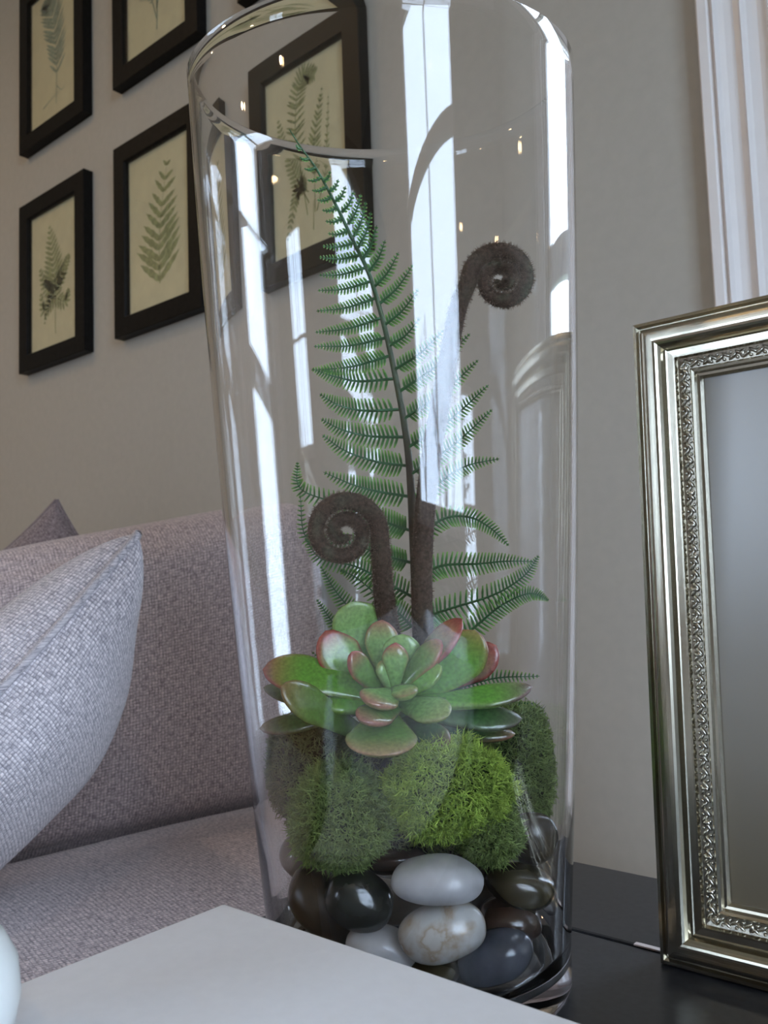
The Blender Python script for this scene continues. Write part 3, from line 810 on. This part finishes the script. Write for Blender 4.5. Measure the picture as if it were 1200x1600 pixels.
...
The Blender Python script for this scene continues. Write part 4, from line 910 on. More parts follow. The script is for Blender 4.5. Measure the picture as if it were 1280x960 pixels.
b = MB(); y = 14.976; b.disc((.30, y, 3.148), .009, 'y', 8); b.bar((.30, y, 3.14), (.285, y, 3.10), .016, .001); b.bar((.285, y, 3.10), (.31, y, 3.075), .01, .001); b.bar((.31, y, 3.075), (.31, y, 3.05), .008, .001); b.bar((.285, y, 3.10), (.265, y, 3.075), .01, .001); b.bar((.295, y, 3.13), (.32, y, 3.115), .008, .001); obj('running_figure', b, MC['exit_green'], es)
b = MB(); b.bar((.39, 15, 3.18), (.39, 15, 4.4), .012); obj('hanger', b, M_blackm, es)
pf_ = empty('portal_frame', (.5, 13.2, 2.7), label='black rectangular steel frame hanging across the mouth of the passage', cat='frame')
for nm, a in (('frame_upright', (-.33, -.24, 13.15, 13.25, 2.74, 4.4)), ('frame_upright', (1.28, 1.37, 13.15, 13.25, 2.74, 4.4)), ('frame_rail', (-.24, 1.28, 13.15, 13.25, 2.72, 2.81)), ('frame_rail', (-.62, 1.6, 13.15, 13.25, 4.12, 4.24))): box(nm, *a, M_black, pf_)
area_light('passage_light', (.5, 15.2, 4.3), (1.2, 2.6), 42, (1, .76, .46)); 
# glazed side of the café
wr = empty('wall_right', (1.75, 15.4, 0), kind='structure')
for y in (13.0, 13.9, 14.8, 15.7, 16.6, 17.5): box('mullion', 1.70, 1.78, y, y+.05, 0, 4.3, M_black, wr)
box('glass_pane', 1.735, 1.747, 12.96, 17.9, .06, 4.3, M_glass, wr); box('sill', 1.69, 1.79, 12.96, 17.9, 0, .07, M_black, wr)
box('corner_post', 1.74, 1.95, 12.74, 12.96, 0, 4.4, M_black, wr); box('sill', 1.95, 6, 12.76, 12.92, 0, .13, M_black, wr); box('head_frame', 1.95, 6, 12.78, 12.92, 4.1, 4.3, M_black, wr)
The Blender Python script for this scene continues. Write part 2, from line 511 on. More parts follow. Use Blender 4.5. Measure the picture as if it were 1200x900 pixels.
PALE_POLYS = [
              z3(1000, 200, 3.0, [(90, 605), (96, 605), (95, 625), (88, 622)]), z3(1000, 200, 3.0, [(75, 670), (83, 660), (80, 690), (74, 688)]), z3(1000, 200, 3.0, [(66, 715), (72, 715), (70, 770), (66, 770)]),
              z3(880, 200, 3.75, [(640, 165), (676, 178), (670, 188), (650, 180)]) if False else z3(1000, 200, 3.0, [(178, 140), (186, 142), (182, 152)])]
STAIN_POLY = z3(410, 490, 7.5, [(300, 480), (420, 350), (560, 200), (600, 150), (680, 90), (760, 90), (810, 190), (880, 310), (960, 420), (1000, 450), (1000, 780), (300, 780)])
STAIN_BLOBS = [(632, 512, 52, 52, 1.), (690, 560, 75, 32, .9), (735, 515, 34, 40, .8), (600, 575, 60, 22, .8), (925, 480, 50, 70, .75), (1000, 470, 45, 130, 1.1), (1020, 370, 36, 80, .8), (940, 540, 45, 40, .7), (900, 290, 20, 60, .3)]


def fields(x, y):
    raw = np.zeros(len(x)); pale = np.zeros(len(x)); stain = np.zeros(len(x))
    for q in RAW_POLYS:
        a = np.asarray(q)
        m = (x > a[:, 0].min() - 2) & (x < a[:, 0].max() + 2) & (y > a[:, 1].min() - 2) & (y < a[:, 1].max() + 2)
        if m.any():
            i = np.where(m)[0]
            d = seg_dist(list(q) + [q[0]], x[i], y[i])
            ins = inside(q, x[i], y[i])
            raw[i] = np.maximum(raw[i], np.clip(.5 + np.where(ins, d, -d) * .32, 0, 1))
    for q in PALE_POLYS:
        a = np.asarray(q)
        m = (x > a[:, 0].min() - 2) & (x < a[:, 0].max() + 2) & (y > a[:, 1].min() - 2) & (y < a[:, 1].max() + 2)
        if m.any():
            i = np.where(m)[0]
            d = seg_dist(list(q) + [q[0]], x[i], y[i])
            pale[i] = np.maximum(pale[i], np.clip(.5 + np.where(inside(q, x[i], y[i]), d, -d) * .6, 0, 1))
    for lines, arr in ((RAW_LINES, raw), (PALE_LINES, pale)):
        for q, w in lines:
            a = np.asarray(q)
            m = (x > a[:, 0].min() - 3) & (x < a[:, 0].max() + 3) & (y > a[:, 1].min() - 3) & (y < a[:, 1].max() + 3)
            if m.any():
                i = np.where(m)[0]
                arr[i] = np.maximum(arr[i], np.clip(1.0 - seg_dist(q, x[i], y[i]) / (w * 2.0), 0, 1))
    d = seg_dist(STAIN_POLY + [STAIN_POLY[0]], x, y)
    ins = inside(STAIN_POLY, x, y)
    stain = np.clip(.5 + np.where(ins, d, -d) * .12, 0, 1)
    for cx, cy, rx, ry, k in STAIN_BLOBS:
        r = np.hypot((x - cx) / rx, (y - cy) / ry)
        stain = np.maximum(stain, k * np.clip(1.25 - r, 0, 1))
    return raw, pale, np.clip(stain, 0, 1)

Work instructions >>
Print, without alteration, the lines from the line with "were 1200x900 pixels." to the line with "20, 60, .3)]". Include both of them, and omit every other line.

Task response >>
The Blender Python script for this scene continues. Write part 2, from line 511 on. More parts follow. Use Blender 4.5. Measure the picture as if it were 1200x900 pixels.
PALE_POLYS = [
              z3(1000, 200, 3.0, [(90, 605), (96, 605), (95, 625), (88, 622)]), z3(1000, 200, 3.0, [(75, 670), (83, 660), (80, 690), (74, 688)]), z3(1000, 200, 3.0, [(66, 715), (72, 715), (70, 770), (66, 770)]),
              z3(880, 200, 3.75, [(640, 165), (676, 178), (670, 188), (650, 180)]) if False else z3(1000, 200, 3.0, [(178, 140), (186, 142), (182, 152)])]
STAIN_POLY = z3(410, 490, 7.5, [(300, 480), (420, 350), (560, 200), (600, 150), (680, 90), (760, 90), (810, 190), (880, 310), (960, 420), (1000, 450), (1000, 780), (300, 780)])
STAIN_BLOBS = [(632, 512, 52, 52, 1.), (690, 560, 75, 32, .9), (735, 515, 34, 40, .8), (600, 575, 60, 22, .8), (925, 480, 50, 70, .75), (1000, 470, 45, 130, 1.1), (1020, 370, 36, 80, .8), (940, 540, 45, 40, .7), (900, 290, 20, 60, .3)]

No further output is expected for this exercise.